There’s a loose, all-encompassing music scene in Dundalk built around The Spirit Store, where they launched the EP last week. Soul Traffic is their first studio outing since the band came together a year and a half ago. They describe their sound as “Eastern-psychedelic-folk-jazz with a hint of prog, and a bit of reggae, ambient, and fusion.” Not so easy to pin down, but easy to shake your hips to.

Opening track ‘Hitchcock’s Eyes’ starts gently with Joycey singing sweetly, but with an undercurrent of menace, much like the late director’s films. The many changes of time signature and musical style within the song are typical of the band, who boast a wide range of influences from eastern music to heavy metal.

The song is radio friendly and the tune has a habit of staying in your head all day.

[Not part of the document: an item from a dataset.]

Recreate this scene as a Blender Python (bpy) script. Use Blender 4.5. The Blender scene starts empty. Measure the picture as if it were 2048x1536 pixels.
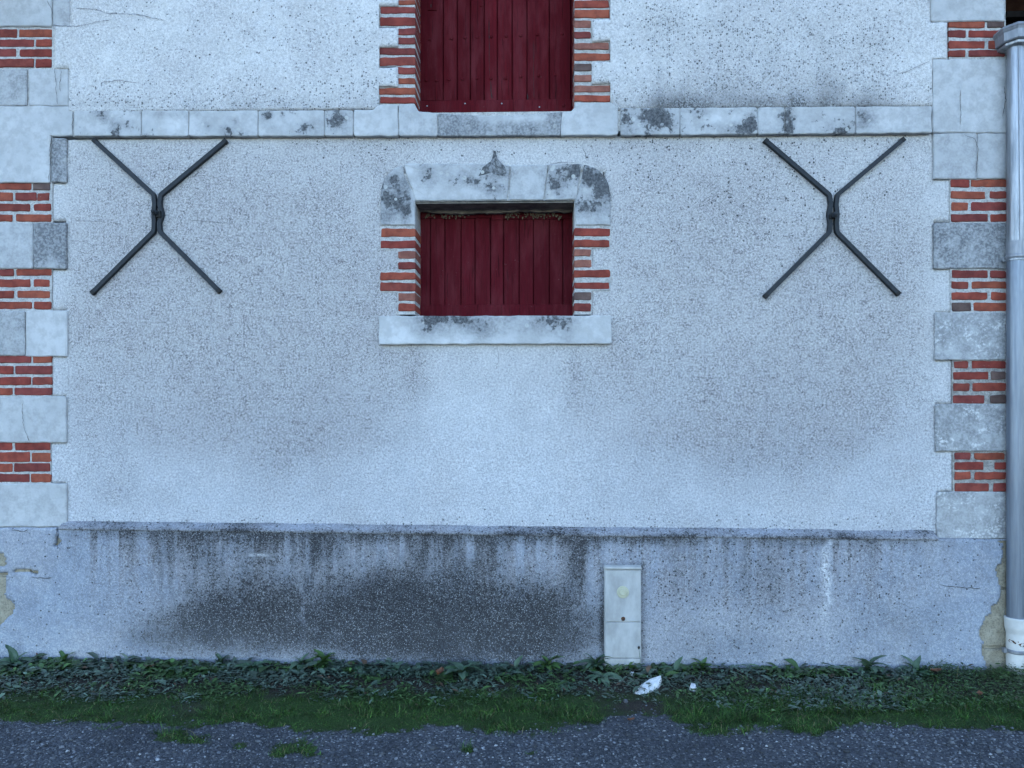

After many deviations and derivations, the whole band weigh in towards the end of the song to great effect. It’s in this section and on the ska/reggae-tinged ‘Bad Seed’, with its psychedelic wig-out, that Nix Moon really get across the power they possess as a unit.

Have they managed to translate the energy and joie de vivre of their live performance on to record? Not entirely, but for a first record they have made a decent fist of it and, in ‘Hitchcock’s Eyes’, they have also written a cracker of a tune.

Soul Traffic is an excellent start to their recording career. Further experimentation with the recording process could yield real benefits, particularly if they can capture the feel of their live shows. Until then, make sure to add Nix Moon to your must-see list at one of the many, many festivals they’re playing around Ireland this summer.

The Soul Traffic EP is out now and currently only available in physical form, which is unfortunately sold out for now.